Edited by Andrea N. Richesin
Harlequin, $13.95, 261 pages

The stories in What I Would Tell Here are a surprising mixture of hilarity and tragedy. In one light-hearted story, the father is accused by his wife of having an affair with his daughter, then the story directly after that discusses the tragic demise of a daughter in the womb. No matter the content, be it funny or tragic or a little of both, the father in it struggles with the dual joy and pain of letting his daughter grow up and away from him. Each parent has his own style of connecting with his daughter. He lists his own faults that he has gifted her with unabashedly and takes an active role in the rearing of his offspring, unlike the fathers of his previous generation.

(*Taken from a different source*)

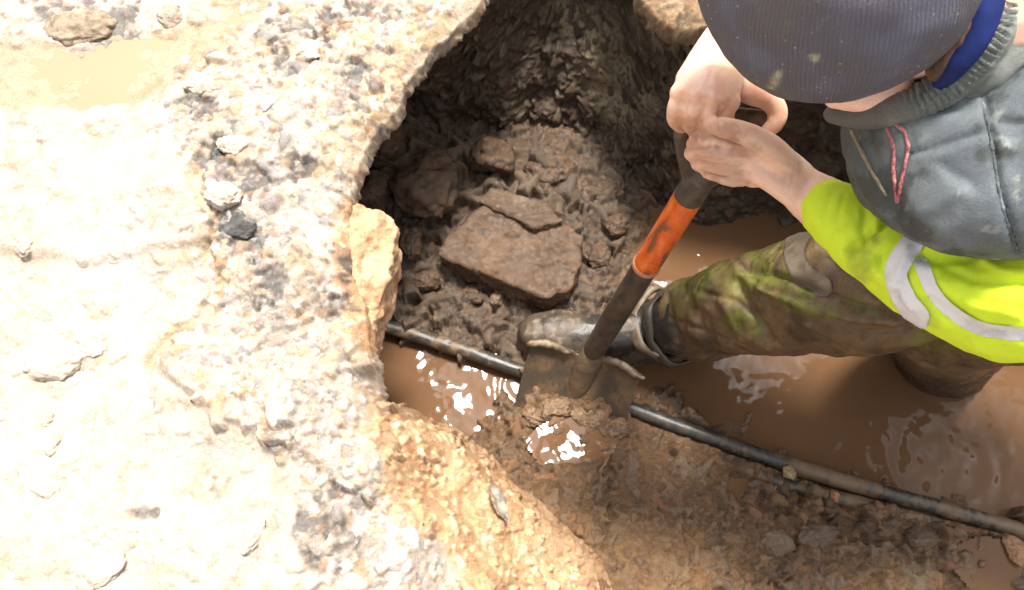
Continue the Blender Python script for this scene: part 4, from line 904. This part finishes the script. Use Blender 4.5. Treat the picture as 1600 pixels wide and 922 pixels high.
# ---- boots
def boot(toe, heel, ank, topp, r=.05, patch_mud=.5, name='boot', seed=0):
    bm = bmesh.new(); d = (toe-heel).normalized(); side = d.cross(Vector((0, 0, 1))).normalized()
    ball = heel.lerp(toe, .70)
    tube(bm, [heel+Vector((0, 0, .035)), heel.lerp(toe, .35)+Vector((0, 0, .045)), ball+Vector((0, 0, .038)), toe-d*.035+Vector((0, 0, .036))], [.042, .043, .052, .042], 28, ax=(0, 0, 1), k=.86)
    tube(bm, [heel+d*.045+Vector((0, 0, .04)), ank, topp], [.052, .056, .066], 28)
    tube(bm, [heel.lerp(toe, .30)+Vector((0, 0, .07)), ank], [.040, .050], 20)
    me = remesh(bm, .003, 4); displace(me, .003, .03, seed, 3); c = coords(me)
    n = fbm(c[:, 0], c[:, 1], c[:, 2], .035, 4, seed); t = ((c-np.array(heel))@np.array(d))/(toe-heel).length
    col = np.tile(np.array((.034, .031, .027)), (len(c), 1)); mk = sm(-.25, .15, n+(t-.62)*1.5+patch_mud-.5); mk = np.maximum(mk*.9, .9*sm(-.05, .3, fbm(c[:, 0], c[:, 1], c[:, 2], .02, 4, seed+21))); col = mix(col, (.085, .06, .038), mk*.9); col = mix(col, (.26, .2, .14), sm(.1, .5, fbm(c[:, 0], c[:, 1], c[:, 2], .012, 4, seed+9))*mk*.7)
    set_attr(me, col, np.clip(1-.6*mk, 0, 1)); B = link(name, me, M['rubber'], PE)
    # ribbed rand and sole
    bm = bmesh.new(); out = []
    for k in range(48):
        a = 2*math.pi*k/48; u = math.cos(a); v = math.sin(a); L2 = (toe-heel).length/2+.008; cx = heel.lerp(toe, .5)
        wdt = .052*(1+.12*u); out.append(cx+d*(L2*math.copysign(abs(u)**.75, u))+side*(wdt*math.copysign(abs(v)**.8, v)))
    prev = None; rings = []
    hts = []
    for kz in range(10):
        z0 = -.012+.0055*kz; hts.append((z0, 1.0+(.025 if kz % 2 else -.01)-.0012*kz*kz))
    for z0, sc in hts:
        cx = heel.lerp(toe, .5); rings.append([bm.verts.new(cx+(p-cx)*sc+Vector((0, 0, z0))) for p in out])
    for a, b_ in zip(rings[:-1], rings[1:]):
        for j in range(48): bm.faces.new((a[j], a[(j+1) % 48], b_[(j+1) % 48], b_[j]))
    bm.faces.new(rings[0][::-1]); bm.faces.new(rings[-1]); me = mesh_of(bm); paint_noise(me, [(.13, .095, .06), (.08, .06, .042), (.2, .15, .1)], .03, seed+2, .5)
    me.materials.clear(); me.materials.append(M['rubber']); o = bpy.data.objects.new('sole', me); COL.objects.link(o); me.transform(Matrix.Translation(-ROOT)); o.parent = B
    return B
toeA = W(806, 527, .035)+Vector((.012, 0, 0)); heelA = W(1012, 545, .005)
BA = boot(toeA, heelA, ankA+Vector((0, 0, .02)), ankA.lerp(kneeA, .22), seed=5)
def band(name, c, ax_, r, rt, mat, cols, parent, seed, k=1, tilt=0):
    bm = bmesh.new(); a_ = ax_.normalized(); s_ = a_.cross(Vector((0, 1, 0))).normalized(); u_ = s_.cross(a_)
    ring = []
    for i in range(40):
        th = 2*math.pi*i/40; cc = c+(s_*math.cos(th)+u_*math.sin(th))*r*(1+.07*math.sin(3*th+seed)+.03*math.sin(7*th))+a_*.011*math.sin(2*th+seed); dr = (s_*math.cos(th)+u_*math.sin(th))
        ring.append([bm.verts.new(cc+dr*rt*math.cos(f)+a_*(rt*k*math.sin(f))) for f in np.linspace(0, 2*math.pi, 10, endpoint=False)])
    for i in range(40):
        for j in range(10): bm.faces.new((ring[i][j], ring[(i+1) % 40][j], ring[(i+1) % 40][(j+1) % 10], ring[i][(j+1) % 10]))
    me = mesh_of(bm); displace(me, .007, .03, seed, 4); paint_noise(me, cols, .02, seed, .6); me.materials.append(mat); me.transform(Matrix.Translation(-ROOT))
    o = bpy.data.objects.new(name, me); COL.objects.link(o); o.parent = parent; return o
dA = (kneeA-ankA)
band('boot_cuff', ankA.lerp(kneeA, .03)+Vector((0, 0, .012)), dA, .068, .006, M['rubber'], [(.13, .09, .055), (.26, .21, .15), (.08, .06, .04)], BA, 4, 2.6)
band('boot_cuff', ankA.lerp(kneeA, .12)+Vector((0, 0, .0)), dA, .070, .005, M['rubber'], [(.05, .042, .033), (.09, .07, .05)], BA, 7, 2.2)
toeB = ankB+Vector((-.17, .0, -.05)); heelB = ankB+Vector((.06, 0, -.06))
boot(toeB, heelB, ankB, ankB.lerp(kneeB, .3), seed=15)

This day and age is a new time in society for fathers. Fatherhood is promoted in car commercials that previously used sex appeal to sell. The trials and tribulations of child rearing are taken up as a mantle by male leads in popular sitcoms. Infant changing tables now appear in men’s restrooms as well as women’s. And this collection of 28 stories is compiled to celebrate the daddy/daughter relationship that goes beyond a night time story and a pat on the head at the end of a long work day.
It is a wonderful compilation for fathers and daughters, be they old hats at the game, or just starting out. Each story brings with it a beauty and revelation about parenting a daughter that the authors at least hadn’t expected to learn. Reader be forewarned, just like life, one never knows when the page is turned, if it will be a happy ending or a tragic one.